Q. The possibility which the witness mentioned concerning the possibility of Bormann’s interference with every appointment of an official results from the decree of 10 July 1937 published in the Reichsgesetzblatt of 1937, page 769.[163] I shall submit that decree in a supplement to my document book.
Witness, concerning the evidence submitted by the prosecution, could you discuss a case which reveals such efforts being made by the Party?
A. I am able to do that. I refer to the statements made by the prosecution witness Ferber. He dealt with a case about which Guertner had frequently talked to me. That was the case against Heller in which the law against motor car traps [Gesetz ueber die Autofallen-Stellung] had been applied. For the information of the Tribunal I may say that law was promulgated on 22 June 1938. It is based on the particular initiative of Hitler.
The facts of the case were as follows: Soon after that law had been promulgated, Heller and his mistress as the riders of a driving school [sic][164] had attacked a driver and had robbed his money. While the case was being tried before the Special Court in Nuernberg in the presence of Gauleiter Streicher, and Denzler, the Gau legal office leader, Hitler appeared in Nuernberg unexpectedly. A death sentence against Heller was expected for certain. Evidently Streicher and Denzler intended to submit to Hitler in his presence a proposal for a death sentence on the basis of this new law in which Hitler was particularly interested. A telephone call was put through to the Ministry of Justice to hear an opinion on the question of clemency. Opposition was encountered there on the part of the Referent. That Referent was Ministerialrat Westphal, who was indicted here.[165] He refused to give his opinion because the legal problem which had arisen in the Heller case was being dealt with in a case before the Reich Supreme Court which was still pending and was there to be submitted for the opinion of the Reich Supreme Court judges. At that point the Party representatives became busy. Denzler reported this information to Hitler implying that Guertner obviously was sabotaging the application of this law, which Hitler himself had promoted, and he boasted that that was enough to bring about Guertner’s fall. At any rate, that interference on the part of the Party led to the fact that Hitler, following Denzler’s report, ordered the death sentence to be executed without waiting for the Ministry of Justice to give its opinion.

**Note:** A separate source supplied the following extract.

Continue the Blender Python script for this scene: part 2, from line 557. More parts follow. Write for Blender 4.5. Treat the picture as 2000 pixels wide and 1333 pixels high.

In Berlin, Hitler took to account the Referent Westphal in great anger for sabotaging the law, and only because Guertner acted on behalf of his own staff and only with the greatest effort was it possible to save Westphal.
Q. The Heller case which has just been mentioned begins in the transcript, page 1324, English text.[166]
What part did Goebbels play in that struggle against the administration of justice?
A. Goebbels set the machinery of propaganda to work against the administration of justice. He deluded the public by telling them that the people no longer had any confidence in the judiciary. That was a delusion for the opposite was true.
His propaganda machine not only made direct or camouflaged attacks against the judiciary in public and tried to lower their prestige, but he also tried by his art of dialectics in his speeches on the administration of justice quite deliberately to lead the judges astray and to put their consciences as judges to sleep. He coined the concept of the exigency of the State, and said that the courts, too, ought to make that their starting point. For a sentence, first of all expedience was decisive, and only later, perhaps, justice might also be considered.